Segundo conta o Le Monde, jornal que avançou com a notícia, foi o especialista em plágio Stefan Weber, em conjunto com o bioquímico Helmut Burtscher, quem divulgou a informação de que os capítulos mais importantes da avaliação científica são o resultado de mais de 50% de plágio e mais de 70% de copy paste. De acordo com os dois investigadores, cujo trabalho foi revisto por dois especialistas científicos em plágio antes de serem divulgados, "é evidente que as recomendações divulgadas pelo BfR são tendenciosas, incorrectas ou informações incompletas fornecidas pelos fabricantes de [glifosato]". 

No capítulo sobre estudos na indústria, os especialistas do BfR terão copiado para as mais de 4 mil páginas do relatório que produziram 81% dos documentos da Monsanto. Noutras partes, existe a reprodução integral de algumas definições e conclusões do documento do gigante agrícola. 

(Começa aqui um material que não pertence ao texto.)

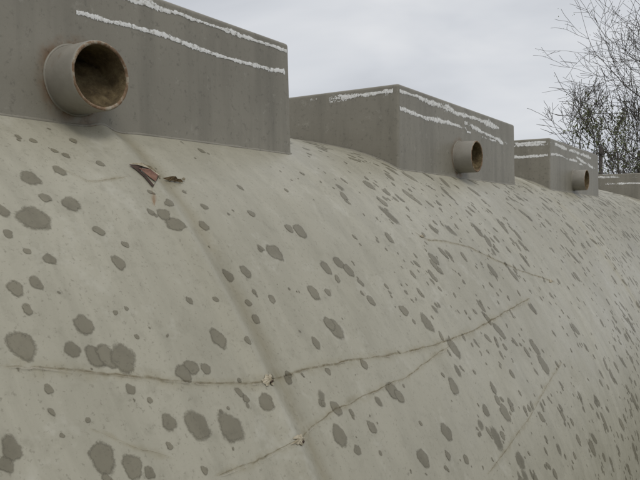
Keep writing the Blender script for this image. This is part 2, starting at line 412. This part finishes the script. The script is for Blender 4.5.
    def strip(axis,c0,c1,z,w,ph,thr,zt=0):
        L=abs(c1-c0);n=int(L/.004);prev=None
        for i in range(n+1):
            t=i/n;c=c0+(c1-c0)*t
            g=noise.noise(Vector((c*4,ph,2)))+.45*noise.noise(Vector((c*14,ph,5)))
            ww=w*(1.1+.8*noise.noise(Vector((c*7,ph,11)))+.5*noise.noise(Vector((c*26,ph,12))))
            al=max(0,min(1,(g-thr)*3.0)); 
            if al<=0: prev=None;continue
            zz=z+zt*t+.007*noise.noise(Vector((c*5,ph,14)))+.003*noise.noise(Vector((c*24,ph,15)))
            wl=ww*(1+.6*noise.noise(Vector((c*18,ph,17))))
            if axis=='y':
                f=lambda z_:x1+dr-(dr*1.3)*(z_-zb)/(ZT-zb)
                pt=lambda z_,e:(f(z_)+e,c,z_)
            else:
                f=lambda z_:y0-dr+(2*dr)*(z_-zb)/(ZT-zb)
                pt=lambda z_,e:(c,f(z_)-e,z_)
            ix=len(D.v)
            D.v+=[pt(zz-ww,.0005),pt(zz-ww*.35,.0011),pt(zz+wl*.35,.0011),pt(zz+wl,.0005)]; D.a+=[0.,al,al,0.]
            if prev is not None: D.f+=[(prev+j,ix+j,ix+j+1,prev+j+1) for j in range(3)]
            prev=ix
    if k==1:
        strip('y',y0+.02,y1-.012,.411,.0055,3.3,-.75); strip('y',y0+.02,y0+.50,.361,.0115,4.4,-.30); strip('y',y0+.48,y1-.02,.357,.0052,5.7,-.75)
        strip('y',y0+.2,y0+.42,.392,.006,8.7,-.02); strip('y',y0+.5,y0+.9,.345,.003,9.7,.10)
    else:
        strip('y',y0+.01,y1-.2,.408,.0105,10.3*k,-.32,-.012); strip('y',y0+.01,y0+length*.5,.352,.007,14.1*k,-.5)
        strip('y',y0+length*.48,y1-.15,.372,.0095,15.3*k,-.28,-.03); strip('y',y0+length*.5,y1-.1,.340,.005,19*k,-.1)
        strip('x',x1-.02,x1-.55,.410,.008,21*k,-.10); strip('x',x1-.01,x1-.6,.402,.008,31*k,-.05)
        if k>2: strip('x',x1-.01,x1-.6,.345,.009,25*k,-.40)
    mesh_obj("white_sealant",D.v,D.f,m_white,root,True,D.a)
    R_=Dec();seg=32
    for ring,al in ((.055,1),(.065,.5),(.08,0)):
        for q in range(seg):
            t=2*math.pi*q/seg;e=1+.15*noise.noise(Vector((math.cos(t)*2,math.sin(t)*2,k*3.)));zz=PZ+math.sin(t)*ring*e
            R_.v.append((x1+dr-dr*1.3*(zz-zb)/(ZT-zb)+.0012,yp+math.cos(t)*ring*e,zz));R_.a.append(al)
    for j in range(2):
        for q in range(seg): R_.f.append((j*seg+q,j*seg+(q+1)%seg,(j+1)*seg+(q+1)%seg,(j+1)*seg+q))
    if k<3: mesh_obj("rust_halo",R_.v,R_.f,m_ruststain,root,True,R_.a)
for k,y0 in enumerate((.262-PIT,.262,.262+PIT,.262+2*PIT,6.48,8.13,9.78)):
    build_box(k,y0,1.085 if k!=2 else 1.10)
# ---------------------------------------------------------------- ground
m_gr,nt,b=newmat("rough_grass"); v=coords(nt)
c=ramp(nt,noise_n(nt,v,.6,5,.7),[(.35,(.06,.075,.03)),(.55,(.09,.09,.045)),(.7,(.17,.14,.095))])
c=mix(nt,ramp(nt,noise_n(nt,v,30,5,.8),[(.4,0.0),(.7,.7)]),c,(.035,.045,.02))
nt.links.new(c,b.inputs['Base Color']);b.inputs['Roughness'].default_value=.95;bump(nt,b,noise_n(nt,v,25,4,.8),.8,.06)
g=[];f=[];GN=60
for i in range(GN+1):
    for j in range(GN+1):
        a=(i/GN*2-1);bq=(j/GN*2-1);x=900*a*abs(a)**1.5;yy=900*bq*abs(bq)**1.5
        g.append((x,yy,-1.75+ (0 if math.hypot(x,yy)<14 else .5*noise.noise(Vector((x*.02,yy*.02,0))))))
for i in range(GN):
    for j in range(GN): a=i*(GN+1)+j; f.append((a,a+GN+1,a+GN+2,a+1))
mesh_obj("ground",g,f,m_gr)
# ---------------------------------------------------------------- trees
def tree(name,base,height,seed,trunk_r,spread=.55,levels=6,leaf=0,leafsize=.05,minr=.004,ups=.12,first=.28,leaflv=2):
    rnd=random.Random(seed); vs=[];fs=[];lv=[];lf=[]
    def seg(p,d,r0,r1,L,sides):
        n=4;pts=[p.copy()];dd=d.copy()
        for i in range(n):
            dd=(dd+Vector((rnd.gauss(0,.10),rnd.gauss(0,.10),rnd.gauss(0,.08)+ups*.15))).normalized(); pts.append(pts[-1]+dd*L/n)
        base=len(vs)
        for i,q in enumerate(pts):
            t=(pts[min(i+1,n)]-pts[max(i-1,0)]).normalized();u=t.orthogonal().normalized();w=t.cross(u);r=r0+(r1-r0)*i/n
            for k in range(sides):
                a=2*math.pi*k/sides;vs.append(q+u*math.cos(a)*r+w*math.sin(a)*r)
        for i in range(n):
            for k in range(sides):
                a=base+i*sides+k;b=base+i*sides+(k+1)%sides;fs.append((a,b,b+sides,a+sides))
        return pts,dd
    def grow(p,d,r,L,l):
        sides=8 if l==0 else (6 if l<3 else 3)
        r1=max(minr,r*(.62 if l else .7)); pts,dd=seg(p,d,r,r1,L,sides)
        if l>=levels-leaflv and leaf:
            for _ in range(leaf):
                q=pts[rnd.randint(1,4)]+Vector((rnd.gauss(0,.06),rnd.gauss(0,.06),rnd.gauss(0,.06)))
                a=Vector((rnd.gauss(0,1),rnd.gauss(0,1),rnd.gauss(0,1))).normalized();b=a.orthogonal().normalized();s=leafsize*rnd.uniform(.5,1.2)
                i=len(lv);lv.extend([q-a*s,q+b*s*.5,q+a*s,q-b*s*.5]);lf.append((i,i+1,i+2,i+3))
        if l>=levels: return
        nb=rnd.randint(3,4) if l<2 else rnd.randint(2,4)
        for k in range(nb):
            i=4 if k==0 else rnd.randint(1,4)
            u=dd.orthogonal().normalized();u.rotate(Matrix.Rotation(rnd.uniform(0,6.283),3,dd))
            ang=spread*(.45 if k==0 else rnd.uniform(.8,1.6))
            nd=(dd*math.cos(ang)+u*math.sin(ang)+Vector((0,0,ups))).normalized()
            grow(pts[i],nd,max(minr,r1*(.9 if k==0 else rnd.uniform(.45,.7))),L*rnd.uniform(.62,.88),l+1)
    grow(Vector(base),Vector((0,0,1)),trunk_r,height*first,0)
    e=empty(name); mesh_obj("branches",vs,fs,m_bark,e)
    if lf: mesh_obj("leaves",lv,lf,m_leaf,e,False)
GZ=-1.75
tree("bare_tree",W(832,15,GZ),8.2,11,.17,spread=.62,levels=7,minr=.0045,ups=.08,leaf=1,leafsize=.018,leaflv=1)
tree("bare_tree",W(768,19,GZ),9.0,5,.15,spread=.55,levels=6,minr=.007,ups=.1,leaf=2,leafsize=.03,leaflv=1)
tree("leafing_tree",W(672,20,GZ),5.0,21,.10,spread=.6,levels=5,leaf=5,leafsize=.05,minr=.008,first=.36)
tree("bare_tree",W(574,46,GZ),12.4,31,.16,spread=.6,levels=6,minr=.014,ups=.1,leaf=0)
tree("leafing_tree",W(622,34,GZ),8.4,41,.14,spread=.6,levels=5,leaf=4,leafsize=.09,minr=.014,first=.33)
# ---------------------------------------------------------------- pole
pole=empty("utility_pole"); pb=W(600,25,GZ)
def lathe(name,p,prof,mat,par,sg=14):
    vs=[];fs=[]
    for z,r in prof:
        for q in range(sg):
            t=2*math.pi*q/sg;vs.append((p[0]+math.cos(t)*r,p[1]+math.sin(t)*r,z))
    for j in range(len(prof)-1):
        for q in range(sg):
            a=j*sg+q;b=j*sg+(q+1)%sg;fs.append((a,b,b+sg,a+sg))
    fs.append(tuple(range((len(prof)-1)*sg,len(prof)*sg)))
    return mesh_obj(name,vs,fs,mat,par)
zt=2.75
lathe("shaft",pb,[(GZ-.2,.095),(0,.085),(zt,.07),(zt+.03,.04)],m_wood,pole)
bm=bmesh.new();bmesh.ops.create_cube(bm,size=1);bmesh.ops.scale(bm,vec=(.42,.07,.08),verts=bm.verts);bmesh.ops.bevel(bm,geom=bm.edges[:],offset=.01,segments=2,affect='EDGES')
bmesh.ops.rotate(bm,cent=(0,0,0),matrix=Matrix.Rotation(AZ+.5,3,'Z'),verts=bm.verts);bmesh.ops.translate(bm,vec=(pb.x,pb.y-.09,zt-.25),verts=bm.verts)
me=bpy.data.meshes.new("crossarm");bm.to_mesh(me);bm.free();me.materials.append(m_wood);o=bpy.data.objects.new("crossarm",me);scene.collection.objects.link(o);o.parent=pole
for i,sx in enumerate((-.17,.17)):
    q=pb+Vector((math.cos(AZ+.5)*sx,math.sin(AZ+.5)*sx-.09,0))
    lathe("insulator_%d"%(i+1),q,[(zt-.22,.012),(zt-.17,.03),(zt-.15,.018),(zt-.13,.035),(zt-.09,.02)],m_wood,pole,10)
# ---------------------------------------------------------------- sky + sun
SE=math.radians(55); SDIR=Vector((.55,-.35,0)).normalized()
wd=bpy.data.worlds.new("World");scene.world=wd;wd.use_nodes=True;nt=wd.node_tree
bg=nt.nodes['Background'];bg.inputs['Strength'].default_value=.1
sky=N(nt,'ShaderNodeTexSky',sky_type='NISHITA');sky.sun_disc=False;sky.sun_elevation=SE;sky.sun_rotation=math.atan2(SDIR.x,SDIR.y)
tc=N(nt,'ShaderNodeTexCoord');mp=N(nt,'ShaderNodeMapping');mp.inputs['Scale'].default_value=(1.6,1.6,5.2);mp.inputs['Rotation'].default_value=(.18,.1,.4)
nt.links.new(tc.outputs['Generated'],mp.inputs['Vector'])
cl=ramp(nt,noise_n(nt,mp.outputs['Vector'],1.7,5,.5,.35),[(.3,(5.4,5.6,6.0)),(.5,(6.6,6.8,7.15)),(.68,(7.7,7.8,8.0))])
c=mix(nt,.95,sky.outputs[0],cl);nt.links.new(c,bg.inputs['Color'])
sd=bpy.data.lights.new("sun",'SUN');sd.energy=.9;sd.angle=math.radians(25);sd.color=(1,.97,.92)
so_=bpy.data.objects.new("sun",sd);scene.collection.objects.link(so_)
d=Vector((SDIR.x*math.cos(SE),SDIR.y*math.cos(SE),math.sin(SE)));so_.rotation_euler=d.to_track_quat('Z','Y').to_euler()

Na votação de Novembro de 2017, e tendo em conta a falta de consenso entre os países no que toca ao uso da substância, a Comissão Europeia reformulou a sua proposta, sugerindo então uma renovação de cinco anos, em vez de dez. Portugal, representado no comité de peritos por um técnico da Direcção-Geral de Alimentação e Veterinária, foi o único país a abster-se na votação. 

A proposta de extensão do glifosato tem estado envolta em polémica, sobretudo por causa de um debate científico sobre os seus efeitos na saúde humana e no ambiente: existem, na União Europeia, diferentes avaliações sobre a suposta natureza carcinogénica do produto.

A Agência Internacional para a Investigação do Cancro (IARC, na sigla em inglês), da Organização Mundial da Saúde (OMS), considerou, em Março de 2015, que o herbicida era genotóxico e “provavelmente” um carcinogénico. Sete meses depois do relatório da IARC, a Autoridade Europeia para a Segurança Alimentar considerava “pouco provável que [o glifosato] tenha perigo carcinogénico para os humanos”.

No entanto, em 2017, um tribunal na Califórnia condenou o gigante agrícola Monsanto a indemnizar um homem que culpa o seu contacto durante anos com glifosato pelo cancro terminal que desenvolveu, na primeira decisão judicial de um caso que envolveu os efeitos do herbicida para a saúde humana.